● Exercise
Retype, exactly as written, every line from the one containing "right', 'wall', kind='structure')" down to the one containing "else: batt(a, b, .04, 2.35, i)", including both, and nothing else.

— start Supplied data —

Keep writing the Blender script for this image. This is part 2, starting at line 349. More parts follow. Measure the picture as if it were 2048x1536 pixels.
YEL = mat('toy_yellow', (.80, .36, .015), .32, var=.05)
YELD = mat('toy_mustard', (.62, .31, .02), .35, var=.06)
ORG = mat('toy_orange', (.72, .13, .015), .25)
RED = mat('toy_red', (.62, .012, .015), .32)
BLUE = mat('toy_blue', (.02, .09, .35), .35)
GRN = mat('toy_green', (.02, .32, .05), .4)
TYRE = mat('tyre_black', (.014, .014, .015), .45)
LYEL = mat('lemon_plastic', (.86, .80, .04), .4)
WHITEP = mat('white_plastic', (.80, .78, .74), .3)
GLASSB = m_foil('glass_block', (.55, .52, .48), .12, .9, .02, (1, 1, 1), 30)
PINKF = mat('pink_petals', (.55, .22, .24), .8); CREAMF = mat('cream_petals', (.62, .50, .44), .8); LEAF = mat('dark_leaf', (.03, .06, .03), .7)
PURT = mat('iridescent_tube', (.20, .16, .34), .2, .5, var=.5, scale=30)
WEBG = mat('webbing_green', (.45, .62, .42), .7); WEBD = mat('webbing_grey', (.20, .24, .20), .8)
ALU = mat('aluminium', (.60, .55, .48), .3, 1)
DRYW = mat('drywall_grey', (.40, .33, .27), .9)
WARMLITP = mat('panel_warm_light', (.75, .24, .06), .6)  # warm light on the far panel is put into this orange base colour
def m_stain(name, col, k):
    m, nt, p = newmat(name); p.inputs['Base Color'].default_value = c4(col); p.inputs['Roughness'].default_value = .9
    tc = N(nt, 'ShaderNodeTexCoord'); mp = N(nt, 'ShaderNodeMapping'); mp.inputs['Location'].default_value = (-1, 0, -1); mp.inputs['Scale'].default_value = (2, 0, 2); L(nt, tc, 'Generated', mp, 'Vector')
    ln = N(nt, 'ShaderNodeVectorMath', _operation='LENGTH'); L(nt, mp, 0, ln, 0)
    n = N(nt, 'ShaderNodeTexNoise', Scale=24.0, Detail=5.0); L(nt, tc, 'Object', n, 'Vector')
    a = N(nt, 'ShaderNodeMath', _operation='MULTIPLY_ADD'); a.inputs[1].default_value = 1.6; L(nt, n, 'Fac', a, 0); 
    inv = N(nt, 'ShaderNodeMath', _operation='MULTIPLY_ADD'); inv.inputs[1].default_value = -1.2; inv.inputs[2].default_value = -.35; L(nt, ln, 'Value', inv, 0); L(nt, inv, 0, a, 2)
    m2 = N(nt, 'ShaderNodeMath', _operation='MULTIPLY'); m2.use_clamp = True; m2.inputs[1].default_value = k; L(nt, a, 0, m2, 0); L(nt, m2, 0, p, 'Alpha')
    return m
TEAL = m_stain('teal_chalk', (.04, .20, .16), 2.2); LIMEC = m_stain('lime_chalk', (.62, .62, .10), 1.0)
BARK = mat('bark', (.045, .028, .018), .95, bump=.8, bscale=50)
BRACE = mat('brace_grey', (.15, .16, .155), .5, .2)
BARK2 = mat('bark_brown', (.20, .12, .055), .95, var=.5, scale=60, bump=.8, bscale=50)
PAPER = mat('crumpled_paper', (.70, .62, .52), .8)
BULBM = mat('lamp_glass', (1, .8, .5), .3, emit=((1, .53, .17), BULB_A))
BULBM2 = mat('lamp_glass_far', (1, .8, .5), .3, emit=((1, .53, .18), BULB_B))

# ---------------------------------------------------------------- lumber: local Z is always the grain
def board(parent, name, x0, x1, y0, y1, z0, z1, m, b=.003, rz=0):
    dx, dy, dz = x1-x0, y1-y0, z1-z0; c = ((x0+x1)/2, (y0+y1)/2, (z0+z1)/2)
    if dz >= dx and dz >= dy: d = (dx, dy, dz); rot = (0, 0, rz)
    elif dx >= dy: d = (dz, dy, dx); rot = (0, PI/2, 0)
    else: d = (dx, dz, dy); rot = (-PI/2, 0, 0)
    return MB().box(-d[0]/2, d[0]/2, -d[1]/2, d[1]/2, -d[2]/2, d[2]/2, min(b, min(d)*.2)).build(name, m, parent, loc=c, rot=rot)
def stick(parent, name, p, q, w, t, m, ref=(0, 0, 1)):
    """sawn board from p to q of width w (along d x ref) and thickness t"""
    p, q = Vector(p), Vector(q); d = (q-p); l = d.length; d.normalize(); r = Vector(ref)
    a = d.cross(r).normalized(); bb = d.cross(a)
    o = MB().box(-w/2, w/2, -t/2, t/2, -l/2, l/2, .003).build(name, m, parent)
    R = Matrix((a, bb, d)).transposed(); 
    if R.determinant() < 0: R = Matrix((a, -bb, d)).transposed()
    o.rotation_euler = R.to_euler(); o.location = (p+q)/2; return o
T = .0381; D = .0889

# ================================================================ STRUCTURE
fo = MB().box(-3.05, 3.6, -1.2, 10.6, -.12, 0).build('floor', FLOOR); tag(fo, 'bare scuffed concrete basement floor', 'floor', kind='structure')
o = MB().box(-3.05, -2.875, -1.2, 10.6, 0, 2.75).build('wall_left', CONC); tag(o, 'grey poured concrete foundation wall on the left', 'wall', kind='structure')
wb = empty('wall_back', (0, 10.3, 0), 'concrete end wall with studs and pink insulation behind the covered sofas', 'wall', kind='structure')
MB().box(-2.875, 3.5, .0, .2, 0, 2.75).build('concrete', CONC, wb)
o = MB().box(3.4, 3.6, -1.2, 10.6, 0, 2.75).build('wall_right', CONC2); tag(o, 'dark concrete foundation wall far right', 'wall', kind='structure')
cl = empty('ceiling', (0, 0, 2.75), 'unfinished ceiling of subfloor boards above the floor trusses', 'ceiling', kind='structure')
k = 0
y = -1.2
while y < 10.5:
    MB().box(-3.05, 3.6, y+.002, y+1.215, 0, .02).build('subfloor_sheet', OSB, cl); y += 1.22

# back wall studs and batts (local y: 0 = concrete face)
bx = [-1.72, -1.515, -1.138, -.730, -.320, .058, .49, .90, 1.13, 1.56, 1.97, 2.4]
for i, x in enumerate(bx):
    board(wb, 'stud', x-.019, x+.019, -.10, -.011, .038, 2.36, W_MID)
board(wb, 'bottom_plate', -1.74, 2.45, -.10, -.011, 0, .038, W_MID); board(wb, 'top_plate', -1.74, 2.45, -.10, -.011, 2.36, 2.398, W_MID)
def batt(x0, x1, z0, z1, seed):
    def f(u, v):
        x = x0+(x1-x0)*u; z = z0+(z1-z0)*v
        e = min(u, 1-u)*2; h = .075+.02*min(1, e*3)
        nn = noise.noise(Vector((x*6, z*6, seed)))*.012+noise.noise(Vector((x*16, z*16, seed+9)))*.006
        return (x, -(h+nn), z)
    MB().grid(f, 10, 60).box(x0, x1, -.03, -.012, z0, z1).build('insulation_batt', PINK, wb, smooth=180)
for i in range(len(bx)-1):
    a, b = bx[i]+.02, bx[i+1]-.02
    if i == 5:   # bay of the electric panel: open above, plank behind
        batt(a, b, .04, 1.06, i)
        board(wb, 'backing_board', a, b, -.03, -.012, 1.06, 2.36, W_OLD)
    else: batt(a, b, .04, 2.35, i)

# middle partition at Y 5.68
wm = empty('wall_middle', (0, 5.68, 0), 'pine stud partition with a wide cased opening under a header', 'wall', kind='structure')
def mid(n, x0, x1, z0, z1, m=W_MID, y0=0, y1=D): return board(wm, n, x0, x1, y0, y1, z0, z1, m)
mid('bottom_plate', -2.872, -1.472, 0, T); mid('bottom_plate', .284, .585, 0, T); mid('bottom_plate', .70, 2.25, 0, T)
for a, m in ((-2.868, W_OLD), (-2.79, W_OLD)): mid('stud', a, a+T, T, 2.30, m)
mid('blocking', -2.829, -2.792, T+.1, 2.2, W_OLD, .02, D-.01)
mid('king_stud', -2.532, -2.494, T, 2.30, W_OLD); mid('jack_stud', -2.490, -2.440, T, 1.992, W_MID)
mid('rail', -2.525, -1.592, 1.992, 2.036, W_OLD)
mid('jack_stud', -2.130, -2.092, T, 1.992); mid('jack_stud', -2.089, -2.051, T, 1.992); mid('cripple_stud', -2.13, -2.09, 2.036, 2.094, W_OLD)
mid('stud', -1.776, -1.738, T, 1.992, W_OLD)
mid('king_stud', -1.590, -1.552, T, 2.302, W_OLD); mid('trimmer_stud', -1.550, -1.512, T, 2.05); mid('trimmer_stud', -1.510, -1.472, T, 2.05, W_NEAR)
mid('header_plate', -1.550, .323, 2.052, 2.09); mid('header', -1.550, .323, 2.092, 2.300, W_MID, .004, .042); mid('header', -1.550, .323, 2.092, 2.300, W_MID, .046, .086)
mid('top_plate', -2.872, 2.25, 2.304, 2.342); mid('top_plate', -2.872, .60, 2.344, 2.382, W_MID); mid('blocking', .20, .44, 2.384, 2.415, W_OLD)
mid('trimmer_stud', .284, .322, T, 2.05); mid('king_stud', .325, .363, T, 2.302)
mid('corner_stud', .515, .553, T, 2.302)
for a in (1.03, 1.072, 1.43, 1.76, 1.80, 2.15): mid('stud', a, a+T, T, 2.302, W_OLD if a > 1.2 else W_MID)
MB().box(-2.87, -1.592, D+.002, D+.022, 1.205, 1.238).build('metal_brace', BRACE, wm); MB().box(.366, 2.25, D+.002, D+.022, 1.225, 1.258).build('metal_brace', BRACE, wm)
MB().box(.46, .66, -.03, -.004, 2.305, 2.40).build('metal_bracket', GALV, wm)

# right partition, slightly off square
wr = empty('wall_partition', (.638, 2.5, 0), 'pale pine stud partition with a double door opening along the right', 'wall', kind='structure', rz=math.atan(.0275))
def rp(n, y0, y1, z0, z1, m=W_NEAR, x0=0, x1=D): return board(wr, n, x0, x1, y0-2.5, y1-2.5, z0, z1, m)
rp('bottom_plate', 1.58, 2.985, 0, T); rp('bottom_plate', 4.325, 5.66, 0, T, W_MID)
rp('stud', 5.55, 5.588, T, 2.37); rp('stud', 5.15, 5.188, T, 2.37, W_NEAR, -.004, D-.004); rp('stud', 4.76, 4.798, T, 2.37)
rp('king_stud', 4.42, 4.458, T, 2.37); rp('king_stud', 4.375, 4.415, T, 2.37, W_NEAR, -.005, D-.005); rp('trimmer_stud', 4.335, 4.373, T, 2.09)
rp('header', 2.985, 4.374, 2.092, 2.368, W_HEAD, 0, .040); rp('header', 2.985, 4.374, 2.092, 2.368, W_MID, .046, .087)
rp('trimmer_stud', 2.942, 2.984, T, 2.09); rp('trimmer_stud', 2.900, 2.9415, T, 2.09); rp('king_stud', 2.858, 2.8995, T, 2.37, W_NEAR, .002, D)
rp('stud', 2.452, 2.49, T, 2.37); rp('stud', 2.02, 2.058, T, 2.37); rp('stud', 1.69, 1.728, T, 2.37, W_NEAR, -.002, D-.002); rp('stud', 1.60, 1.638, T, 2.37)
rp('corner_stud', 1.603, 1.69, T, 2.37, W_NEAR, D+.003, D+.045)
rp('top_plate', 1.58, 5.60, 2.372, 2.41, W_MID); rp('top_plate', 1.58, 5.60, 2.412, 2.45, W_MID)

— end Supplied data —

● Solved problem
o = MB().box(3.4, 3.6, -1.2, 10.6, 0, 2.75).build('wall_right', CONC2); tag(o, 'dark concrete foundation wall far right', 'wall', kind='structure')
cl = empty('ceiling', (0, 0, 2.75), 'unfinished ceiling of subfloor boards above the floor trusses', 'ceiling', kind='structure')
k = 0
y = -1.2
while y < 10.5:
    MB().box(-3.05, 3.6, y+.002, y+1.215, 0, .02).build('subfloor_sheet', OSB, cl); y += 1.22

# back wall studs and batts (local y: 0 = concrete face)
bx = [-1.72, -1.515, -1.138, -.730, -.320, .058, .49, .90, 1.13, 1.56, 1.97, 2.4]
for i, x in enumerate(bx):
    board(wb, 'stud', x-.019, x+.019, -.10, -.011, .038, 2.36, W_MID)
board(wb, 'bottom_plate', -1.74, 2.45, -.10, -.011, 0, .038, W_MID); board(wb, 'top_plate', -1.74, 2.45, -.10, -.011, 2.36, 2.398, W_MID)
def batt(x0, x1, z0, z1, seed):
    def f(u, v):
        x = x0+(x1-x0)*u; z = z0+(z1-z0)*v
        e = min(u, 1-u)*2; h = .075+.02*min(1, e*3)
        nn = noise.noise(Vector((x*6, z*6, seed)))*.012+noise.noise(Vector((x*16, z*16, seed+9)))*.006
        return (x, -(h+nn), z)
    MB().grid(f, 10, 60).box(x0, x1, -.03, -.012, z0, z1).build('insulation_batt', PINK, wb, smooth=180)
for i in range(len(bx)-1):
    a, b = bx[i]+.02, bx[i+1]-.02
    if i == 5:   # bay of the electric panel: open above, plank behind
        batt(a, b, .04, 1.06, i)
        board(wb, 'backing_board', a, b, -.03, -.012, 1.06, 2.36, W_OLD)
    else: batt(a, b, .04, 2.35, i)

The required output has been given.